Here’s the golden rule: an observation is a record of something you see or hear. Novice researchers often treat their opinions on what they like or dislike as observations. But your opinions aren’t observations — and neither are suggestions for new features or insights on how to fix usability issues. Don’t try to interpret the things you observe or fit things into a solution. That comes later.

The best observations come from watching real users do real tasks, and being as true as possible to the concrete details of what you see. You can either do this in the wild (with a field visit) or simulate actual use in a lab environment (with a usability test).

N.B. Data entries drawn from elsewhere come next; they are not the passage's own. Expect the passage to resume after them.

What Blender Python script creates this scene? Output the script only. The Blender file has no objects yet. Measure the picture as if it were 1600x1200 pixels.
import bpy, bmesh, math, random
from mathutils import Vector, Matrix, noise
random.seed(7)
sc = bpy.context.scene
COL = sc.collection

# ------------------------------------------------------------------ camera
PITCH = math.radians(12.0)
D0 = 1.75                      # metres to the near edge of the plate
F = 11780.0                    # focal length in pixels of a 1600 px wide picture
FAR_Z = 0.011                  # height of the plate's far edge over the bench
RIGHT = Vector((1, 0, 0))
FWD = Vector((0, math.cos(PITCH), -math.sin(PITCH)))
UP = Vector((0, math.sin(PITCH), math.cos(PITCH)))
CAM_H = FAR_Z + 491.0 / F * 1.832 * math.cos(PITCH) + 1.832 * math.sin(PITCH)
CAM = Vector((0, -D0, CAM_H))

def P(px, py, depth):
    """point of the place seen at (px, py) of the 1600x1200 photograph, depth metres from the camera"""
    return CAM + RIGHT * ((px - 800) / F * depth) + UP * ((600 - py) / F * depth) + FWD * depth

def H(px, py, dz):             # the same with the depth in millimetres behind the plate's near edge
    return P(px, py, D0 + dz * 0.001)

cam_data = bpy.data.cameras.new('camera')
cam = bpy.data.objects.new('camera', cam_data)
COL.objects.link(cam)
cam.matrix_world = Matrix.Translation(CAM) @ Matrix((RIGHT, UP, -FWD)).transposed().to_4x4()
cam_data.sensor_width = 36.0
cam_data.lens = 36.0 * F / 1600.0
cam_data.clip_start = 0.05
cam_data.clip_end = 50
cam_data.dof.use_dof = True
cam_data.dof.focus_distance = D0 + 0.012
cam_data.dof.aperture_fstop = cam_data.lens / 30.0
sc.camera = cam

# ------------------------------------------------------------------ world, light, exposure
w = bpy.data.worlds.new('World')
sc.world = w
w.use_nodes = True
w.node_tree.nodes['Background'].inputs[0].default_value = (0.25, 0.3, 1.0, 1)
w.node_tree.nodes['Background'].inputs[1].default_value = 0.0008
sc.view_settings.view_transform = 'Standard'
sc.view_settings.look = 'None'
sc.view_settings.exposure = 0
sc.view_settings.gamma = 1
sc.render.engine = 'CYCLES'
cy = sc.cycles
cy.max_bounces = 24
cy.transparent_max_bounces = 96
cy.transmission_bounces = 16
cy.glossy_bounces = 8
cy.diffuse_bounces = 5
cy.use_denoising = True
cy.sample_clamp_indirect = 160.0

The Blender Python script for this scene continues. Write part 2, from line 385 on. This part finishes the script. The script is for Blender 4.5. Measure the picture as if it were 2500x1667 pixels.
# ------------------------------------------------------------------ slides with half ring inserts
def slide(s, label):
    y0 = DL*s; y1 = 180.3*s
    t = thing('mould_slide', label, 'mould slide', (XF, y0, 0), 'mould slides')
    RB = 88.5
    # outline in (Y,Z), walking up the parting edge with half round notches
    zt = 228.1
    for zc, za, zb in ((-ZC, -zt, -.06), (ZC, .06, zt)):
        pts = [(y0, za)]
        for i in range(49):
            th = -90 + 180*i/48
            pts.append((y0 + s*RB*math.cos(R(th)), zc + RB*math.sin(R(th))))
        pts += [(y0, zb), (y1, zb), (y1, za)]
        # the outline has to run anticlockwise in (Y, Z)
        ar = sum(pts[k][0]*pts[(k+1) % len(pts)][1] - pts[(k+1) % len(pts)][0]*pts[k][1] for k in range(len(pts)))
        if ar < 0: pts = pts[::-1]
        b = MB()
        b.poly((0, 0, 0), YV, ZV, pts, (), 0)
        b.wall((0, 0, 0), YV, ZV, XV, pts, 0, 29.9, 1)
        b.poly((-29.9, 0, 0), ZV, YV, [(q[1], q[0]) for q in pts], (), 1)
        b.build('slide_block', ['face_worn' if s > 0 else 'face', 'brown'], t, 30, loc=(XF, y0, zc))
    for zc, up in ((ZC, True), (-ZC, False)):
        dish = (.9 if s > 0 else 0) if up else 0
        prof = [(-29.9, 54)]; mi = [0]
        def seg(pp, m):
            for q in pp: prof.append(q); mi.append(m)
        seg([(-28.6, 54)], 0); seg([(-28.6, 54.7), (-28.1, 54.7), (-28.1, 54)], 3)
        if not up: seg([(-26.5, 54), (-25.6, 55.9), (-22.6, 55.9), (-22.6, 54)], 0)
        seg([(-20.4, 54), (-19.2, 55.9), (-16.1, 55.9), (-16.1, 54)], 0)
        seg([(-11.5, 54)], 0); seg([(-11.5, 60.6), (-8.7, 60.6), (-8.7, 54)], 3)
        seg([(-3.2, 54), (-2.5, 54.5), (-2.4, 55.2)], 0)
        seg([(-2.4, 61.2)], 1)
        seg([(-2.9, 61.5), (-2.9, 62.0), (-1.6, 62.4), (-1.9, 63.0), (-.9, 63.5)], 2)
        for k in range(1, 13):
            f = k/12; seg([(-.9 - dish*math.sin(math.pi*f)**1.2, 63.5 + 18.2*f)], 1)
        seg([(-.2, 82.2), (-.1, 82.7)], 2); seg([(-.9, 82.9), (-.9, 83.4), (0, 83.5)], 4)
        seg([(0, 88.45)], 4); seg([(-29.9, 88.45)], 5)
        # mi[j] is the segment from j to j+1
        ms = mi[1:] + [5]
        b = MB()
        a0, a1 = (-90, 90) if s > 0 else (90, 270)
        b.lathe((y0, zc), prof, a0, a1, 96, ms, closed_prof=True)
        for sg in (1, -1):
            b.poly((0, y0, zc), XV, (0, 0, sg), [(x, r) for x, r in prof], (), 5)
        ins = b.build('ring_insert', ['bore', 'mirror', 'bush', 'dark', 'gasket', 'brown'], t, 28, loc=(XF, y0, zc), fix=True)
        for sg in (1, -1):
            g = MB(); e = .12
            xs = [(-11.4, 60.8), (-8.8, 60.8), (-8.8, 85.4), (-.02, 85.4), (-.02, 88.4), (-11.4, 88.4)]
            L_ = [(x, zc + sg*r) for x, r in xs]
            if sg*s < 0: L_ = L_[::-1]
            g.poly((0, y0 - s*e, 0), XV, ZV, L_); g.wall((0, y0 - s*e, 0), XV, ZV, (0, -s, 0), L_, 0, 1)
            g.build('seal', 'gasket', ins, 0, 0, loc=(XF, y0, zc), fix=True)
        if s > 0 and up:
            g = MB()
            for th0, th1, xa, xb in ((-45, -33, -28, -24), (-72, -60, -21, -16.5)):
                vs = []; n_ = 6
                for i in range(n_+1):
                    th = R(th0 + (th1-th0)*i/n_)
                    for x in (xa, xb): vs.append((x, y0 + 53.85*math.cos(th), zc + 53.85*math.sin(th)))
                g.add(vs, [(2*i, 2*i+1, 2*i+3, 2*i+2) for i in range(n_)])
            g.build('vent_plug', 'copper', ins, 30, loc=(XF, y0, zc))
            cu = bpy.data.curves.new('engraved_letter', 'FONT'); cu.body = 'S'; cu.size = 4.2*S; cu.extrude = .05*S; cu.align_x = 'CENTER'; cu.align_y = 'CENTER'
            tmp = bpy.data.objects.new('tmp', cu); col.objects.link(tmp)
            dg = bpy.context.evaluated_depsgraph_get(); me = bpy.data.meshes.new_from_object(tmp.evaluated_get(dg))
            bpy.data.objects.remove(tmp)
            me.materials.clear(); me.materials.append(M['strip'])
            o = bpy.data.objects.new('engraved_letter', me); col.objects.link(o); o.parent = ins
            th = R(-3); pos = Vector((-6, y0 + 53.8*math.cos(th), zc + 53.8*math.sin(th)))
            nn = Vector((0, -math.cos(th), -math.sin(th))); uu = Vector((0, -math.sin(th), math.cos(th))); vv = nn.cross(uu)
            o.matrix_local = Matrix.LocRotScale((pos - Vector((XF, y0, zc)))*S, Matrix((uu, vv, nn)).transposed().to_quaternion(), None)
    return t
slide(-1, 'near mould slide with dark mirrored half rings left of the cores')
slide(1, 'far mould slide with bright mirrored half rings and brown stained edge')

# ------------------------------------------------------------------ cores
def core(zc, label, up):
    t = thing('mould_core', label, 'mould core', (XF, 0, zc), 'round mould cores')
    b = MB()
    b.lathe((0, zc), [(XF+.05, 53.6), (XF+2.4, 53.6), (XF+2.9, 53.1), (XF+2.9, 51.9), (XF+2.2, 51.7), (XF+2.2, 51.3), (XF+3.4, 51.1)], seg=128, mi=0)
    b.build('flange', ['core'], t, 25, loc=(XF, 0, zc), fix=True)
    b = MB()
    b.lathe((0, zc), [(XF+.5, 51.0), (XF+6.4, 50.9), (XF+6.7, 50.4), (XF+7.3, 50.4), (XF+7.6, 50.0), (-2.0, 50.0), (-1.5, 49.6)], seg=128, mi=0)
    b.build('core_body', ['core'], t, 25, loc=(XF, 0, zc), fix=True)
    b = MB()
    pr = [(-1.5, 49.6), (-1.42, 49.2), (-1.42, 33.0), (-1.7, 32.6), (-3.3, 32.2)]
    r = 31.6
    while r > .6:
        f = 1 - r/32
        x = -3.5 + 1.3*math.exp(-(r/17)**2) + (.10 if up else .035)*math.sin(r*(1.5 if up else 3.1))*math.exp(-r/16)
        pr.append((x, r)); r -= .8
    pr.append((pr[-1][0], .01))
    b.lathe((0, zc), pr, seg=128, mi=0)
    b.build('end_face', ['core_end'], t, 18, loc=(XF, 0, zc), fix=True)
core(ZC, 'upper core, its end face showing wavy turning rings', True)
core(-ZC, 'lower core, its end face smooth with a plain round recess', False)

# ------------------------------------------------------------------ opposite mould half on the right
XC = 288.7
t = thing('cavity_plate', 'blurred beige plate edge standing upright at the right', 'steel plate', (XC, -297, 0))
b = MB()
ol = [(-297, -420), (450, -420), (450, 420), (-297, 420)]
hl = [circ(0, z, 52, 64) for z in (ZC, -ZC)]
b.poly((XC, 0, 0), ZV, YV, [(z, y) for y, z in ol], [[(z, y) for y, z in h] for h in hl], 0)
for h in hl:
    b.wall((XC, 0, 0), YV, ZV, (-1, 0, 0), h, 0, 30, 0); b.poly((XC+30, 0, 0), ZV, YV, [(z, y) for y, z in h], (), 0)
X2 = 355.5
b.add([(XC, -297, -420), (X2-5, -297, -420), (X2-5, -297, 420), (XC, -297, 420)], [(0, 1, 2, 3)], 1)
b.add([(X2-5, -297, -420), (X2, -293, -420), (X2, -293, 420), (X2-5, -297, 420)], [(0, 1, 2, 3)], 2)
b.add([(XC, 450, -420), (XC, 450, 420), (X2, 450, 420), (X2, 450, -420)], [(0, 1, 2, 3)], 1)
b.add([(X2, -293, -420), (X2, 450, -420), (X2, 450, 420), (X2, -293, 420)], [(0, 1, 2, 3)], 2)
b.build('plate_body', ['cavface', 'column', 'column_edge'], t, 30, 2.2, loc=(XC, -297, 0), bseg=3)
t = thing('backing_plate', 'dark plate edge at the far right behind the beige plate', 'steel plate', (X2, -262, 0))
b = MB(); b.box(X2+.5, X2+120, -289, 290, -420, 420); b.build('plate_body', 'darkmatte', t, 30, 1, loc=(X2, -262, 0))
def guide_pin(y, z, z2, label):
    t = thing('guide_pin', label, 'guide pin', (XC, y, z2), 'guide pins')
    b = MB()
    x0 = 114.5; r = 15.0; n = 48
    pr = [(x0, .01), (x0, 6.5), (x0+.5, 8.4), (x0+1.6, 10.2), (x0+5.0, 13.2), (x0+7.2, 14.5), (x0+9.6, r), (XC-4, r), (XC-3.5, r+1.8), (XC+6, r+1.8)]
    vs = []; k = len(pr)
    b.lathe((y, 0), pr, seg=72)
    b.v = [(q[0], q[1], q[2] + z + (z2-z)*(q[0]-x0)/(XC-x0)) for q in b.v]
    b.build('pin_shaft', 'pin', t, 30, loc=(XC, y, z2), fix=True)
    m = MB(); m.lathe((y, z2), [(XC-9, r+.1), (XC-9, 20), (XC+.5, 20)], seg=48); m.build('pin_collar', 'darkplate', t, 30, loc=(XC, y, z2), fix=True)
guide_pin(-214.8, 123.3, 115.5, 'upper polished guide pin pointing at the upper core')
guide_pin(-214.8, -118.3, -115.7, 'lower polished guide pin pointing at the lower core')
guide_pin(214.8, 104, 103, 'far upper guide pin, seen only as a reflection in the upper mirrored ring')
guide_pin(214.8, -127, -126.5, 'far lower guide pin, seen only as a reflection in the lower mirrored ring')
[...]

When making notes, just jot down observations, don’t try to solve the problem right there. The only thing I would add to David’s advice is that I try to mark important observations as I start to notice trends throughout the day, like so:

Usability notes

Now, if I could only figure out how to read my own handwriting, that would really help.

The product manager is not The Boss

Good thoughts from Martin Eriksson on how the PM is not The Boss. From Product Management is a Team Sport:

The bottom line is that everyone in the company owns the product, and its success or failure lie in the hands of everyone who touches it. A product manager’s job is to lead the team to tackle the product challenges together, to get the best out of everyone on the team when building the product, and to provide a gentle hand to keep it all consistent and going in the right direction.

How to get more into Lean UX

Ben Melbourne’s UX Designers: Why are we Wasting Time? is a great post on lean methodologies and Lean UX in particular. Of course, I especially like this point:

No amount of text or slides will ever replace the richness of observing your target audience first-hand. Take your client/team out in the field with you, or you’re greatly reducing the value of your research. Seeing a user point out the flaws in your product is the quickest way to convince a CEO to drop his pet feature.